## BEGIN Available data
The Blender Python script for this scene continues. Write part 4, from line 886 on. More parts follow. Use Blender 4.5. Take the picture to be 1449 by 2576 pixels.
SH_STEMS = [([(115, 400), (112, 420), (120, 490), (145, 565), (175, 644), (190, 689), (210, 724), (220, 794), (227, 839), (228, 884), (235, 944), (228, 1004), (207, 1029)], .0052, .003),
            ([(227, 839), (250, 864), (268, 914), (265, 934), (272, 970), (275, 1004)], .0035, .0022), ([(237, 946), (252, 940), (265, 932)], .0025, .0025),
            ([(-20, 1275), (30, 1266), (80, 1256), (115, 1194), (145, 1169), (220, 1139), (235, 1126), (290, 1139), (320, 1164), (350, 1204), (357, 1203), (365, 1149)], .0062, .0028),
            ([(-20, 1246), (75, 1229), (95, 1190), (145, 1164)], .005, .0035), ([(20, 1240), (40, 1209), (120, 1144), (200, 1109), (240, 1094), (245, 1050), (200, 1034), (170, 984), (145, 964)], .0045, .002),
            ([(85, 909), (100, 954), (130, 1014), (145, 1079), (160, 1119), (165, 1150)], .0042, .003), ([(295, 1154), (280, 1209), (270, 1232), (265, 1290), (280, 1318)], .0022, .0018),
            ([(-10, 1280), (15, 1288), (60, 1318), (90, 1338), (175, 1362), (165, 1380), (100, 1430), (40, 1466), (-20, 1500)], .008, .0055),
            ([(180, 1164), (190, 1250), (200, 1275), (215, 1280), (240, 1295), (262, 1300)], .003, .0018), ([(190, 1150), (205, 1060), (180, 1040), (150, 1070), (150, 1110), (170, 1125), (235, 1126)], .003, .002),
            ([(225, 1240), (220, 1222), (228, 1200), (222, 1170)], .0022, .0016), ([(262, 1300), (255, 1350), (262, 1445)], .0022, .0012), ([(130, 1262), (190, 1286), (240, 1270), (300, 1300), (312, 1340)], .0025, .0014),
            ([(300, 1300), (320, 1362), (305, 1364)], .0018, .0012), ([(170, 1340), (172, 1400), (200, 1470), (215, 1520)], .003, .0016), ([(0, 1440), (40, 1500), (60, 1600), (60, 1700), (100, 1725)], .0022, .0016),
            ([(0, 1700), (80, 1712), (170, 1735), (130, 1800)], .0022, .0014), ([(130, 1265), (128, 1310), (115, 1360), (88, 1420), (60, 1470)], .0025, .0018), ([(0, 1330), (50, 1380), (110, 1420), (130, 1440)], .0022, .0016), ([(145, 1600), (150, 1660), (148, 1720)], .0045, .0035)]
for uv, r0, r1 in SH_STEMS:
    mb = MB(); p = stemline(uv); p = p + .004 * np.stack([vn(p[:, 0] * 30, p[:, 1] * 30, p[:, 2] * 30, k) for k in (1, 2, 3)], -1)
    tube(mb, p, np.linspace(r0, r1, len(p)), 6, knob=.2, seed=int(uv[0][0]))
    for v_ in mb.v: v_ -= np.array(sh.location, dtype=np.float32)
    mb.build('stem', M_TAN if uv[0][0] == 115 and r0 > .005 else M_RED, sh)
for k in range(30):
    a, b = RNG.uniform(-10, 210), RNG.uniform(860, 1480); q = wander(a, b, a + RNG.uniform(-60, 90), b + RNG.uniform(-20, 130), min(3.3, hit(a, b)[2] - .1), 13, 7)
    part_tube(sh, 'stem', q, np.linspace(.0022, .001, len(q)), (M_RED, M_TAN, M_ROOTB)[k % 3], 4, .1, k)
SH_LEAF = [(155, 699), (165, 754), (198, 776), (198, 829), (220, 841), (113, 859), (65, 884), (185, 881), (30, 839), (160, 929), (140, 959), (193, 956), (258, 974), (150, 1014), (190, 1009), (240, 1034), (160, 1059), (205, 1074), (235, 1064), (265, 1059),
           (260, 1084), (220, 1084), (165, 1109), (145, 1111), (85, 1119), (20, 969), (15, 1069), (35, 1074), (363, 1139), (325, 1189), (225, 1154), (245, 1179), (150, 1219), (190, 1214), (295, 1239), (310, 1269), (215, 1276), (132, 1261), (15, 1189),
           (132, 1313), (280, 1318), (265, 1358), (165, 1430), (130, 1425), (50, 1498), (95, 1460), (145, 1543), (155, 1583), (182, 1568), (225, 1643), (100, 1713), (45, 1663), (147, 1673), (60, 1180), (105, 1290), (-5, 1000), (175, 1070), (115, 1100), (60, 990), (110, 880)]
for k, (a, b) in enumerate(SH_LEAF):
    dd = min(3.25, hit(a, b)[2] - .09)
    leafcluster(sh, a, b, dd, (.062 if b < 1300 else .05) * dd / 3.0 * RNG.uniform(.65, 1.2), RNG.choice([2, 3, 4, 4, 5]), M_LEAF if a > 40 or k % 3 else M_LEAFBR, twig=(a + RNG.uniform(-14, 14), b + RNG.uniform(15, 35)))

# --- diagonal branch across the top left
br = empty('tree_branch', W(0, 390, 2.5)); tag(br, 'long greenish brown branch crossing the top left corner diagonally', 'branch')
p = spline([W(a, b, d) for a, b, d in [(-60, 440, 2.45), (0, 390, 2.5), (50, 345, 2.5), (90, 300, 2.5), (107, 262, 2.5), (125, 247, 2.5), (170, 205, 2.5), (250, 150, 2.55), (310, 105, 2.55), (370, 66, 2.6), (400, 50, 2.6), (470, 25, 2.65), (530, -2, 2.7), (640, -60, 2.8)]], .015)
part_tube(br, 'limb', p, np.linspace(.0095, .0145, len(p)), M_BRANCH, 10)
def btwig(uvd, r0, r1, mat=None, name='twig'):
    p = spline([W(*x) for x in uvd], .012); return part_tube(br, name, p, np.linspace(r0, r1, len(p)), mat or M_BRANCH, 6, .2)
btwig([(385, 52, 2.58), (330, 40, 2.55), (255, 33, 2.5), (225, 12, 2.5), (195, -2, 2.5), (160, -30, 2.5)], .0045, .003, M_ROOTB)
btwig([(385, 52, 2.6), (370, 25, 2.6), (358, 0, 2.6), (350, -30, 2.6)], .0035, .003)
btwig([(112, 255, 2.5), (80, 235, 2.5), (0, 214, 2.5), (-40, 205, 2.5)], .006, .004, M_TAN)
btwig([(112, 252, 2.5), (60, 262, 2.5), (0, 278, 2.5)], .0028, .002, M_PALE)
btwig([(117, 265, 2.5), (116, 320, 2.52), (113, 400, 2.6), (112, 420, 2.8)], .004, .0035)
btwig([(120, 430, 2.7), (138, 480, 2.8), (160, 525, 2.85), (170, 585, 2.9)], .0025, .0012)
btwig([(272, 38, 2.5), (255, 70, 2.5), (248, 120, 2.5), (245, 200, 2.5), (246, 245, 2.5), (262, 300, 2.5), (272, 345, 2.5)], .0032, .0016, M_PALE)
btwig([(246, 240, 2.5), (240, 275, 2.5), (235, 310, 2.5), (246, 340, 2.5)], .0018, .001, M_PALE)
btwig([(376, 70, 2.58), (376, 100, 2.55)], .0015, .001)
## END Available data
Using the data above, repeat every line exactly.

> [Solution]
The Blender Python script for this scene continues. Write part 4, from line 886 on. More parts follow. Use Blender 4.5. Take the picture to be 1449 by 2576 pixels.
SH_STEMS = [([(115, 400), (112, 420), (120, 490), (145, 565), (175, 644), (190, 689), (210, 724), (220, 794), (227, 839), (228, 884), (235, 944), (228, 1004), (207, 1029)], .0052, .003),
            ([(227, 839), (250, 864), (268, 914), (265, 934), (272, 970), (275, 1004)], .0035, .0022), ([(237, 946), (252, 940), (265, 932)], .0025, .0025),
            ([(-20, 1275), (30, 1266), (80, 1256), (115, 1194), (145, 1169), (220, 1139), (235, 1126), (290, 1139), (320, 1164), (350, 1204), (357, 1203), (365, 1149)], .0062, .0028),
            ([(-20, 1246), (75, 1229), (95, 1190), (145, 1164)], .005, .0035), ([(20, 1240), (40, 1209), (120, 1144), (200, 1109), (240, 1094), (245, 1050), (200, 1034), (170, 984), (145, 964)], .0045, .002),
            ([(85, 909), (100, 954), (130, 1014), (145, 1079), (160, 1119), (165, 1150)], .0042, .003), ([(295, 1154), (280, 1209), (270, 1232), (265, 1290), (280, 1318)], .0022, .0018),
            ([(-10, 1280), (15, 1288), (60, 1318), (90, 1338), (175, 1362), (165, 1380), (100, 1430), (40, 1466), (-20, 1500)], .008, .0055),
            ([(180, 1164), (190, 1250), (200, 1275), (215, 1280), (240, 1295), (262, 1300)], .003, .0018), ([(190, 1150), (205, 1060), (180, 1040), (150, 1070), (150, 1110), (170, 1125), (235, 1126)], .003, .002),
            ([(225, 1240), (220, 1222), (228, 1200), (222, 1170)], .0022, .0016), ([(262, 1300), (255, 1350), (262, 1445)], .0022, .0012), ([(130, 1262), (190, 1286), (240, 1270), (300, 1300), (312, 1340)], .0025, .0014),
            ([(300, 1300), (320, 1362), (305, 1364)], .0018, .0012), ([(170, 1340), (172, 1400), (200, 1470), (215, 1520)], .003, .0016), ([(0, 1440), (40, 1500), (60, 1600), (60, 1700), (100, 1725)], .0022, .0016),
            ([(0, 1700), (80, 1712), (170, 1735), (130, 1800)], .0022, .0014), ([(130, 1265), (128, 1310), (115, 1360), (88, 1420), (60, 1470)], .0025, .0018), ([(0, 1330), (50, 1380), (110, 1420), (130, 1440)], .0022, .0016), ([(145, 1600), (150, 1660), (148, 1720)], .0045, .0035)]
for uv, r0, r1 in SH_STEMS:
    mb = MB(); p = stemline(uv); p = p + .004 * np.stack([vn(p[:, 0] * 30, p[:, 1] * 30, p[:, 2] * 30, k) for k in (1, 2, 3)], -1)
    tube(mb, p, np.linspace(r0, r1, len(p)), 6, knob=.2, seed=int(uv[0][0]))
    for v_ in mb.v: v_ -= np.array(sh.location, dtype=np.float32)
    mb.build('stem', M_TAN if uv[0][0] == 115 and r0 > .005 else M_RED, sh)
for k in range(30):
    a, b = RNG.uniform(-10, 210), RNG.uniform(860, 1480); q = wander(a, b, a + RNG.uniform(-60, 90), b + RNG.uniform(-20, 130), min(3.3, hit(a, b)[2] - .1), 13, 7)
    part_tube(sh, 'stem', q, np.linspace(.0022, .001, len(q)), (M_RED, M_TAN, M_ROOTB)[k % 3], 4, .1, k)
SH_LEAF = [(155, 699), (165, 754), (198, 776), (198, 829), (220, 841), (113, 859), (65, 884), (185, 881), (30, 839), (160, 929), (140, 959), (193, 956), (258, 974), (150, 1014), (190, 1009), (240, 1034), (160, 1059), (205, 1074), (235, 1064), (265, 1059),
           (260, 1084), (220, 1084), (165, 1109), (145, 1111), (85, 1119), (20, 969), (15, 1069), (35, 1074), (363, 1139), (325, 1189), (225, 1154), (245, 1179), (150, 1219), (190, 1214), (295, 1239), (310, 1269), (215, 1276), (132, 1261), (15, 1189),
           (132, 1313), (280, 1318), (265, 1358), (165, 1430), (130, 1425), (50, 1498), (95, 1460), (145, 1543), (155, 1583), (182, 1568), (225, 1643), (100, 1713), (45, 1663), (147, 1673), (60, 1180), (105, 1290), (-5, 1000), (175, 1070), (115, 1100), (60, 990), (110, 880)]
for k, (a, b) in enumerate(SH_LEAF):
    dd = min(3.25, hit(a, b)[2] - .09)
    leafcluster(sh, a, b, dd, (.062 if b < 1300 else .05) * dd / 3.0 * RNG.uniform(.65, 1.2), RNG.choice([2, 3, 4, 4, 5]), M_LEAF if a > 40 or k % 3 else M_LEAFBR, twig=(a + RNG.uniform(-14, 14), b + RNG.uniform(15, 35)))

# --- diagonal branch across the top left
br = empty('tree_branch', W(0, 390, 2.5)); tag(br, 'long greenish brown branch crossing the top left corner diagonally', 'branch')
p = spline([W(a, b, d) for a, b, d in [(-60, 440, 2.45), (0, 390, 2.5), (50, 345, 2.5), (90, 300, 2.5), (107, 262, 2.5), (125, 247, 2.5), (170, 205, 2.5), (250, 150, 2.55), (310, 105, 2.55), (370, 66, 2.6), (400, 50, 2.6), (470, 25, 2.65), (530, -2, 2.7), (640, -60, 2.8)]], .015)
part_tube(br, 'limb', p, np.linspace(.0095, .0145, len(p)), M_BRANCH, 10)
def btwig(uvd, r0, r1, mat=None, name='twig'):
    p = spline([W(*x) for x in uvd], .012); return part_tube(br, name, p, np.linspace(r0, r1, len(p)), mat or M_BRANCH, 6, .2)
btwig([(385, 52, 2.58), (330, 40, 2.55), (255, 33, 2.5), (225, 12, 2.5), (195, -2, 2.5), (160, -30, 2.5)], .0045, .003, M_ROOTB)
btwig([(385, 52, 2.6), (370, 25, 2.6), (358, 0, 2.6), (350, -30, 2.6)], .0035, .003)
btwig([(112, 255, 2.5), (80, 235, 2.5), (0, 214, 2.5), (-40, 205, 2.5)], .006, .004, M_TAN)
btwig([(112, 252, 2.5), (60, 262, 2.5), (0, 278, 2.5)], .0028, .002, M_PALE)
btwig([(117, 265, 2.5), (116, 320, 2.52), (113, 400, 2.6), (112, 420, 2.8)], .004, .0035)
btwig([(120, 430, 2.7), (138, 480, 2.8), (160, 525, 2.85), (170, 585, 2.9)], .0025, .0012)
btwig([(272, 38, 2.5), (255, 70, 2.5), (248, 120, 2.5), (245, 200, 2.5), (246, 245, 2.5), (262, 300, 2.5), (272, 345, 2.5)], .0032, .0016, M_PALE)
btwig([(246, 240, 2.5), (240, 275, 2.5), (235, 310, 2.5), (246, 340, 2.5)], .0018, .001, M_PALE)
btwig([(376, 70, 2.58), (376, 100, 2.55)], .0015, .001)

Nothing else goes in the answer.